Naturally this doesn't work. And no user-friendly messages appear telling
what to do. So what would most users do? Curse the computer and give up,
most likely. I see that you can right-click on the desktop Floppy icon
and select Mount, but this generates an error message (Okay, I'm playing
dumb again, but this is what users will do). On the GNOME "System" menu
I find "Disk Management." Good. I see the floppy designation there. I insert
a Floppy disk and choose "Format," which defaults to "Low Level" format,
so I do that. But I still can't mount the floppy. I decide to format again,
but this time I don't choose "Low Level." Okay, then I can mount
it. By the way, it's helpful that the disk management tells me the corresponding
directory of the mounted floppy. Now I'm ready to save a file to the floppy.

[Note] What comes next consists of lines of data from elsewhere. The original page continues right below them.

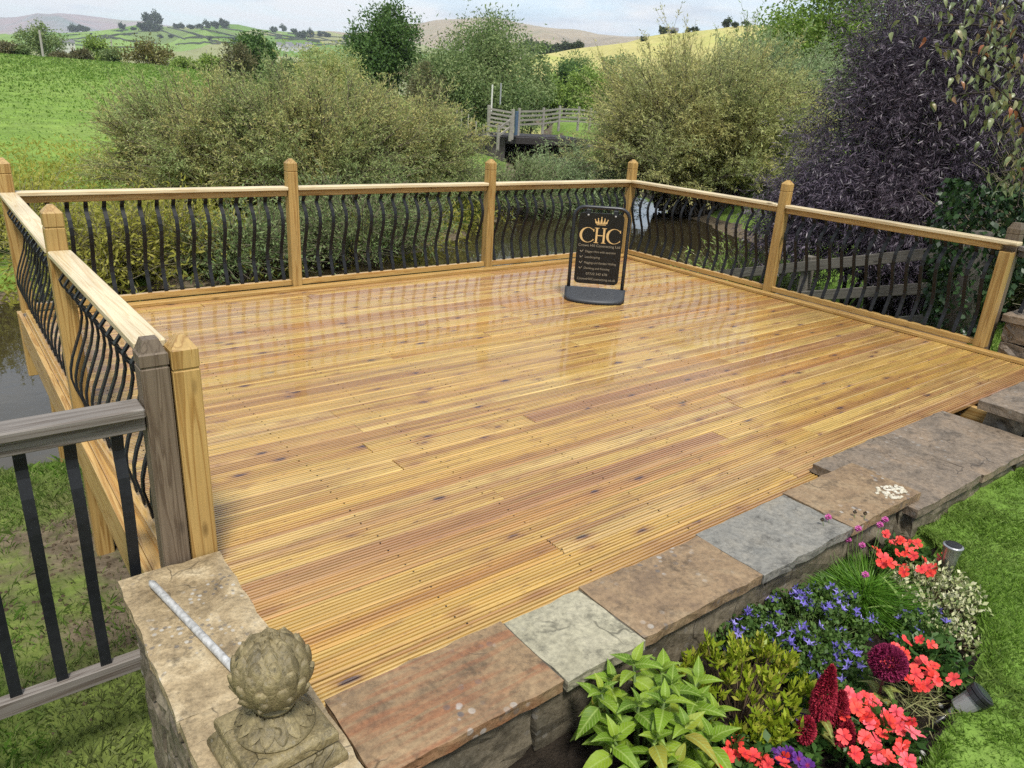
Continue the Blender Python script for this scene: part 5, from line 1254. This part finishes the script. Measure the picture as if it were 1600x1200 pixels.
    T('sallow_bush', 'dusky bush at the right foot of the tall dark tree', 665, 92, 140, 70, 60, HAW, 308, 45, 90, .22, .07)
    T('maple_bush', 'small yellow autumn bush in the valley', 456, 97, 108, 13, 120, leaf_mat('autumn_gold', [(.45, .26, .02), (.55, .33, .03)], .3), 309, 14, 40, .35, .2)
    for i, (px, yt, yb, w, r_, mt, lab) in enumerate(((8, 66, 88, 26, 118, HAW, 'small brown hedge tree at the far left of the meadow crest'), (34, 72, 90, 22, 118, OLV, 'low hedge bush second from the left on the meadow crest'), (64, 40, 92, 52, 122, OLV, 'tall loose tree beside the pale pole on the meadow crest'), (95, 84, 97, 26, 118, HAW, 'low hedge bush just right of the pale pole'), (128, 78, 102, 24, 116, HAW, 'brown hawthorn bush left of the light green tree'), (158, 54, 102, 38, 124, LGT, 'light green tree on the meadow crest'), (176, 76, 105, 22, 116, OLV, 'slim bush right of the light green tree'), (236, 66, 110, 80, 112, leaf_mat('olive_bush', [(.10, .095, .025), (.14, .125, .035), (.17, .16, .045)], .3), 'wide rounded olive bush on the meadow crest'), (290, 92, 112, 40, 105, LGT, 'low pale green bush right of the rounded olive bush'), (330, 88, 112, 34, 100, LGT, 'pale green bush left of the twiggy brown tree'))):
        T('hedge_tree', lab, px, yt, yb, w, r_, mt, 320+i, 34, 80, .36, .14)
    # trees over the bridge, right
    for i, (px, yt, yb, w, r_, mt, lab) in enumerate(((885, 92, 160, 70, 95, GRN, 'green tree behind the bridge field left of the golden willow'), (925, 104, 170, 80, 88, LGT, 'light green bush behind the bridge field'), (860, 118, 162, 46, 90, LGT, 'pale yellow green bush at the far corner of the bridge field'), (965, 85, 175, 80, 92, OLV, 'olive tree half hidden behind the golden willow'), (905, 72, 120, 60, 150, GRN, 'dark tree in the dip below the straw coloured field'))):
        T('field_tree', lab, px, yt, yb, w, r_, mt, 350+i, 60, 90, .34, .14)
    T('ash_tree', 'tall fresh green tree rising behind the grey green willow', 1285, -60, 190, 190, 40, leaf_mat('fresh_green', [(.13, .21, .03), (.18, .28, .045), (.24, .34, .07)], .45, .5, .5, [(.11, .19, .03), (.22, .32, .06)]), 360, 150, 150, .22, .09, shell=.5)
    T('field_tree', 'leafy tree behind the purple elder at the right edge', 1450, -60, 260, 220, 34, LGT, 361, 120, 110, .20, .09, shell=.5)
background_plants()

def elder():
    """black elder: fans of thin dark purple leaflets"""
    r = np.random.default_rng(5); base = Vector((3.7, -1.75, float(ground_z(3.7, -1.75)))); t = thing('black_elder', 'large dark purple cut leaved elder towering behind the right hand railing', 'shrub', base)
    lob = [(1500, 70, 135, 12.3, 300), (1575, 230, 150, 11.8, 300), (1405, 225, 118, 11.8, 310), (1318, 325, 88, 11.6, 190), (1248, 352, 55, 11.4, 90), (1450, 345, 100, 11.2, 230), (1605, 60, 150, 12.6, 200), (1400, 130, 55, 12.0, 60)]
    Cs = []; c0 = np.array(at(1470, 240, d=12.2)-base)
    for px, py, rp, dd, n in lob:
        v = rvec_(r, n); k = r.random(n)**.42; R_ = rp*dd/FPX; Cs.append(np.array(at(px, py, d=dd)-base)+v*k[:, None]*R_*np.array([1.05, 1.05, 1.0]))
    C = np.concatenate(Cs); C = C[C[:, 2] > .2]; n = len(C); fan = 21
    F0 = np.repeat(C, fan, 0)+r.normal(size=(n*fan, 3))*.17; ax = unit(unit(F0-c0)*.9+r.normal(size=F0.shape)*.6+np.array([0, 0, -.25]))
    nl = 7; A = np.repeat(F0, nl, 0); AX_ = np.repeat(ax, nl, 0); tt = np.tile(np.linspace(0, 1, nl), len(F0))[:, None]; side = unit(np.cross(AX_, np.repeat(rvec_(r, len(F0)), nl, 0)))
    sg = np.tile(np.array([1, -1, 1, -1, 1, -1, 0]), len(F0))[:, None]; pos = A+AX_*tt*.13; d = AX_*(.55+.5*tt)+side*sg*.9+np.array([0, 0, -.25])
    m_ = leaf_mat('elder_leaf', [(0.042, 0.033, 0.050), (0.065, 0.051, 0.075), (0.100, 0.076, 0.107), (0.156, 0.127, 0.161)], .15, .45, .7, [(0.041, 0.032, 0.042), (0.065, 0.048, 0.064), (0.100, 0.075, 0.096)], .5)
    put('crown', leaf_mesh('crown', pos, d, r.uniform(.055, .10, len(pos)), r.uniform(.009, .015, len(pos)), m_, fold=.1), None, t)
    st = np.zeros((60, 3)); st[:, :2] = r.normal(size=(60, 2))*.22; sel = r.permutation(n)[:60]; md = st*.4+C[sel]*.6+np.array([0, 0, -.1]); m1 = st*.8+C[sel]*.2+np.array([0, 0, .25])
    V, F = path_arrays(np.stack([st, m1, md, C[sel]], 1), .035, .006, 5); put('trunk', np_mesh('trunk', V, F, DARKBARK), None, t)
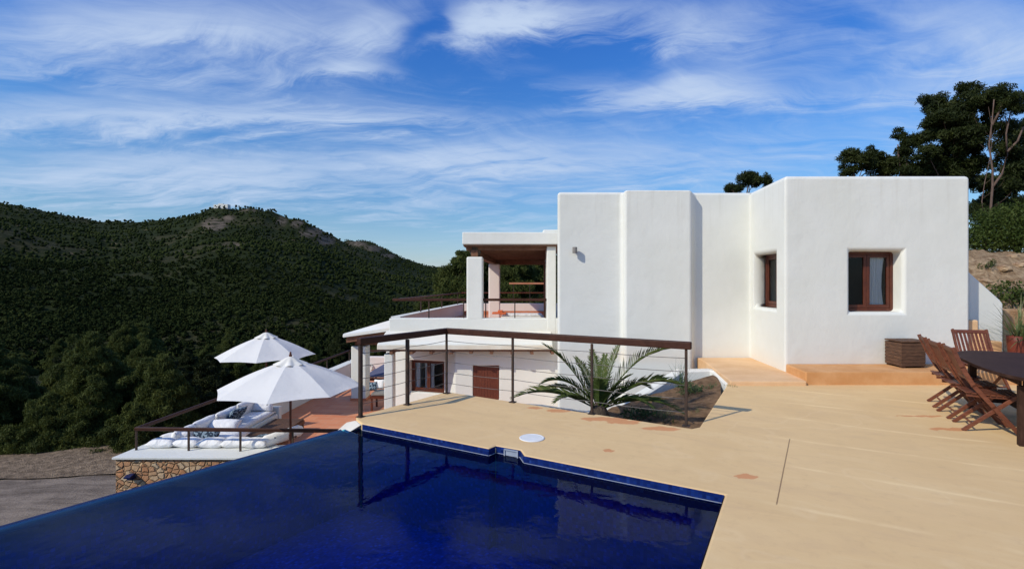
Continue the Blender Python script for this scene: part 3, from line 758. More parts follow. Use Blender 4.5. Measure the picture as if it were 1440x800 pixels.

I open "Gnotepad" and save a file to my /home/user_name directory. I then
drag the saved file from inside the File Manager to the Floppy icon on
the desktop, and it works! It writes the file to the newly formatted floppy.
I can even "browse" to the floppy directory and save it directly to the
floppy. Now I'm starting to become impressed. Also worth noting is that I was able (through non-novice means) to mount a windows file system and read and write files to it. As far as I know, windows cannot access a Linux file system.
Reason for Hope: Now I can boot to Windows98 or Linux. In
Linux, I can now easily access my floppy and CD drives, manage my Windows and Linux files,
and do some real office work, on a high-resolution customizable graphical
desktop. And most important of all...without feeling held hostage
every time Bill Gates condescends, and at a fraction of the cost.
If this keeps up, Microsoft faces serious
competition. Keep up the good work Red Hat. It seems you're heading
in the right direction.
You take the blue pill and the story ends. You wake in your bed and you believe whatever you want to believe. You take the red pill and you stay in Wonderland and I show you how deep the rabbit-hole goes.
-from the movie The Matrix-
Like Neo, let us Embrace reality, and take the red pill. Linux is not yet user friendly.
There's still a lot of work to do. Yet, we have great reason for hope.